Kiyoshi Ota—Anadolu Agency/Getty Images
By Billy Perrigo
November 15, 2017

President Trump appeared to tweet condolences to victims of the wrong shooting late Tuesday night, after a gunman killed four people in northern California.

A gunman opened fire on the small town of Rancho Tehama Reserve, which is about 130 miles from Sacramento, and fired off shots at four separate locations including an elementary school. At least four people were killed and 10 were injured in the attack, where the shooter appeared to target people at random, according to local authorities. The gunman was later shot dead by law enforcement.

But instead of tweeting condolences to the small California town, Trump tweeted late Tuesday night: “May God be with the people of Sutherland Springs, Texas. The FBI and Law Enforcement has arrived.” Seven hours later, the tweet was still online.

Sutherland Springs, Texas was the site of a shooting two weeks ago. On Nov. 5, a gunman opened fire inside a church — killing 26 people in what is now the deadliest mass shooting at a house of worship.

Shortly after the shooting, Trump tweeted his condolences using very similar language to his tweet Tuesday night. “May God be w/ the people of Sutherland Springs, Texas. The FBI & law enforcement are on the scene.
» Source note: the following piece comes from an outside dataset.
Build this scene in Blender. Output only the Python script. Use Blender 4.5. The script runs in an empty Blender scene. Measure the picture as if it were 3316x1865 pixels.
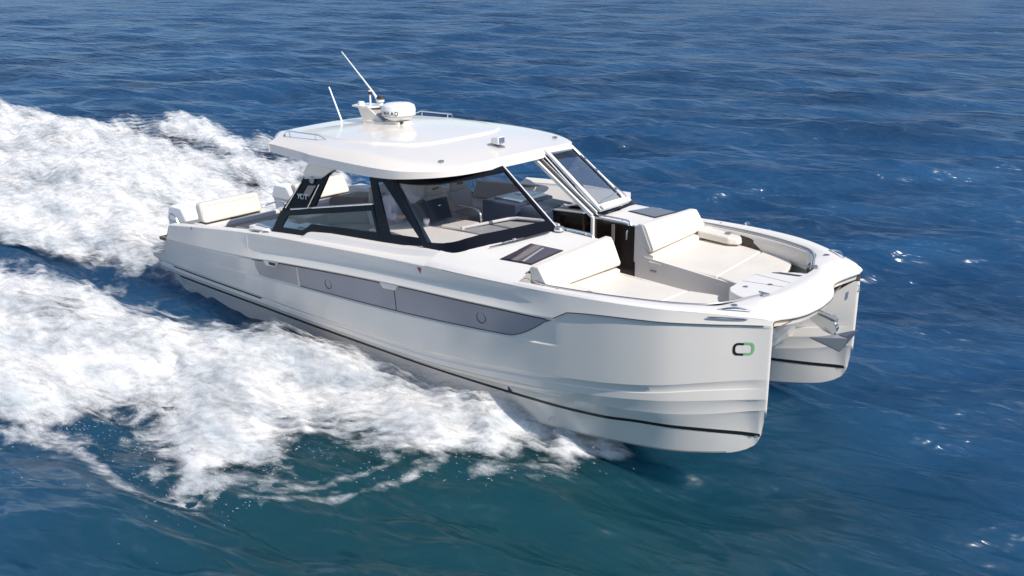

I am monitoring the situation from Japan,” he wrote two weeks ago.

Social media users were quick to point out Trump’s apparent mistake — chiding him for conflating two separate shootings.

Some were quick to draw comparisons between Trump’s gaffe and the epidemic of gun violence in the U.S. “Pretty sad when there are so many mass shootings that you just use the same generic tweet to respond to them all,” one Twitter user wrote.

“That was last week’s mass shooting dude,” another tweeted.

The shooting at the Sutherland Springs church happened about a month after a lone gunman killed 58 people and injured more than 500 in Las Vegas, which became the deadliest mass shooting in modern U.S. history. Both the Las Vegas massacre and the Texas church shooting are among the five deadliest mass shootings in modern American history.